Eric Engberg

Radio/TV Correspondent (Retired) at CBS News Washington Bureau

Degree(s): BJ '63

Whereabouts: United States, Florida, Palmetto

What do you do?
Retired radio/TV correspondent, CBS News Washington Bureau.

How did you get your job?
I was working for a broadcasting company, Westinghouse, when it closed its Washington Bureau, laying off 12 people, as an economy measure. I sent letters, resumes and writing samples to all the networks. (There were then only three). NBC and CBS asked me to audition. CBS had an immediate opening. NBC did not. I had a young family, so I took the job that started immediately. It turned out CBS was the right place to go. In my time it was an aggressive, classy organization. I worked in two bureaus before being sent to Washington, which was where I really wanted to work.
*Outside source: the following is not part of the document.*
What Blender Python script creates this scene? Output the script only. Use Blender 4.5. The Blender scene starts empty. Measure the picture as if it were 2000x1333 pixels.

What is the best professional lesson you learned at the J-School?
Writing ability is the one absolutely essential skill for anyone who wants to succeed as a reporter. All good writers are people who read a great deal and learn from that reading how to improve their own work. I never heard a professor at J-School specifically say that. But the lesson came through in the totality of the lessons they taught. Secondly, listening is the best way to cover almost anything. Reporters generally work too hard on framing difficult questions and not enough on listening to what the source says. Thirdly, the obsession that the faculty running the Missourian city room – Duffy, Sharp, Norman – had about getting even the smallest facts right stayed with me through the years. The passion for accuracy is one which all editors and producers appreciate.
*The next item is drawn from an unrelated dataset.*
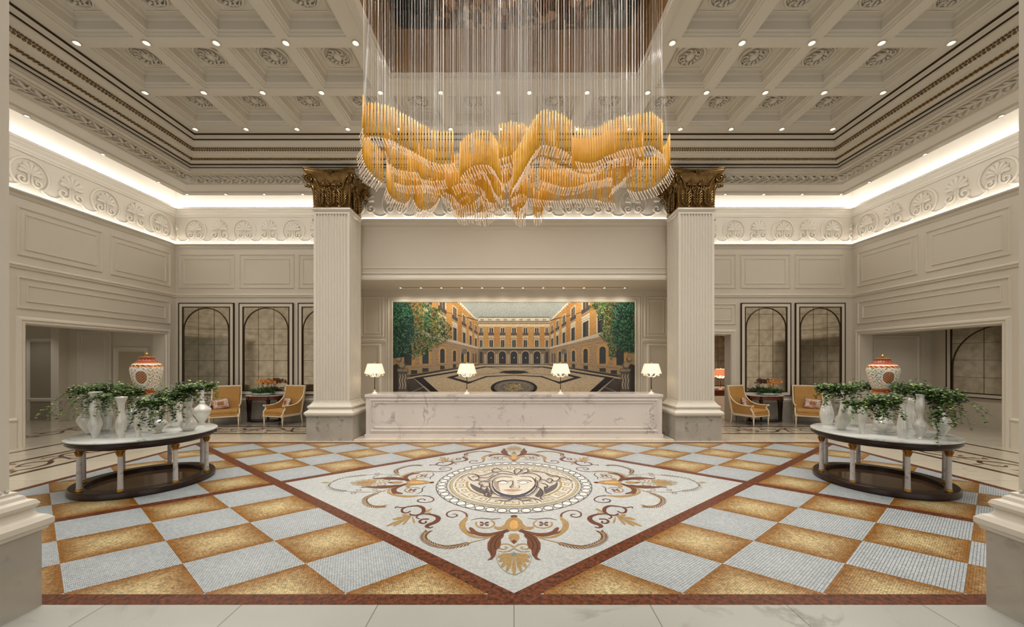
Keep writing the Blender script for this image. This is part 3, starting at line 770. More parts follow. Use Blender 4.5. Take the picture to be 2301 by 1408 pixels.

What advice do you have for current students?
Don’t do what I did, which was to try to find the easiest electives available so as to spend more time on J-School coursework and social life. I have kicked myself a thousand times, while covering government stories, for not studying accounting or statistics in college. Pick elective courses in areas like finance, accounting and political science, which will enable you to write more thoughtfully about our society.
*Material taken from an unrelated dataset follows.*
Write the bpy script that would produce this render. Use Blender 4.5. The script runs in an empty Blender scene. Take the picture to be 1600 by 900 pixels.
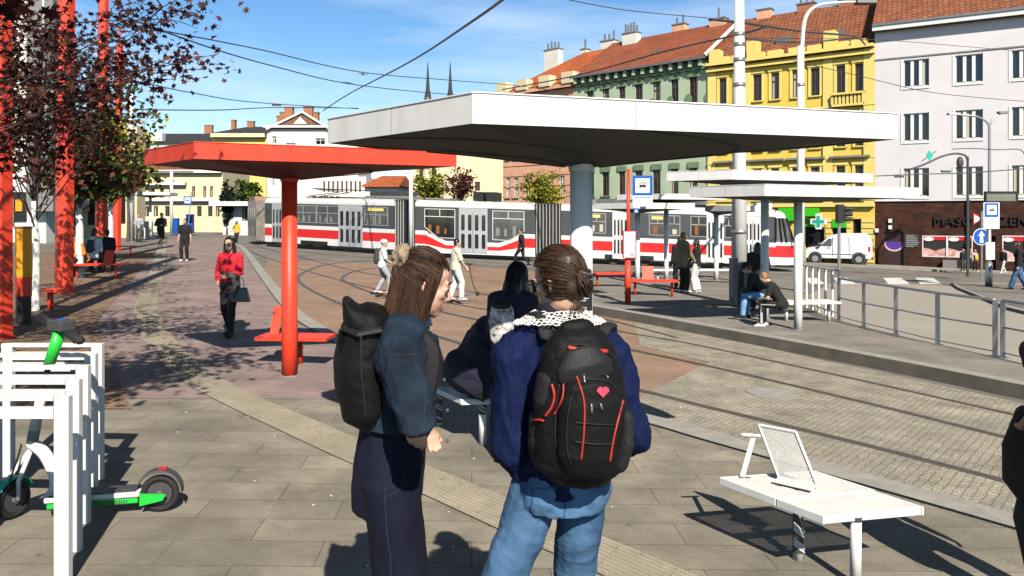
import bpy, math, random
from mathutils import Vector as V, Matrix as M, noise as mnoise
from mathutils.geometry import tessellate_polygon
random.seed(7)
R = math.radians
sc = bpy.context.scene
col = sc.collection

# ------------------------------------------------------------------ camera, sky, sun, exposure
F, HZ, CH = 1200.0, 338.0, 2.0            # focal length in photo pixels, horizon row, eye height
cam = bpy.data.cameras.new('camera'); camo = bpy.data.objects.new('camera', cam); col.objects.link(camo)
camo.location = (0, 0, CH); camo.rotation_euler = (R(90), 0, 0)
cam.sensor_width = 36; cam.lens = F/1600*36; cam.shift_y = -(450-HZ)/1600
cam.clip_start = .05; cam.clip_end = 3000
sc.camera = camo
SUN_EL = 40.0; SX, SY = -.255, .967          # horizontal travel direction of the sunlight
wd = bpy.data.worlds.new('World'); sc.world = wd; wd.use_nodes = True
wn = wd.node_tree.nodes; wl = wd.node_tree.links
bg = wn['Background']
sky = wn.new('ShaderNodeTexSky'); sky.sky_type = 'NISHITA'; sky.sun_disc = False
sky.sun_elevation = R(SUN_EL); sky.sun_rotation = math.atan2(-SX, -SY)
sky.air_density = 1.0; sky.dust_density = 0.2; sky.ozone_density = 3.0
tc = wn.new('ShaderNodeTexCoord'); mp = wn.new('ShaderNodeMapping'); mp.inputs['Scale'].default_value = (1.2, 1.2, 7.5)
mp.inputs['Location'].default_value = (.3, .1, .35)
nz = wn.new('ShaderNodeTexNoise'); nz.inputs['Scale'].default_value = 1.7; nz.inputs['Detail'].default_value = 6; nz.inputs['Roughness'].default_value = .55
cr = wn.new('ShaderNodeValToRGB'); cr.color_ramp.elements[0].position = .42; cr.color_ramp.elements[1].position = .72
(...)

What is your favorite J-School memory?
Easy. Meeting my wife-to-be in 1961, Judy Klein (BJ, ’62). After that, my biggest thrill was the first homicide I covered while working as the KFRU Sunday night reporter. My first front page story in the Missourian (city council meeting) was also a big kick.

Any parting comments?
These are generally tough times for professional journalists, what with the decline of the traditional newspaper and the belief by the techno-freaks that “citizen journalism” can perform the function that now requires trained, well-supervised professionals. But this profession will remain critical to the survival of our country…and at the same time be more fun than doing anything else.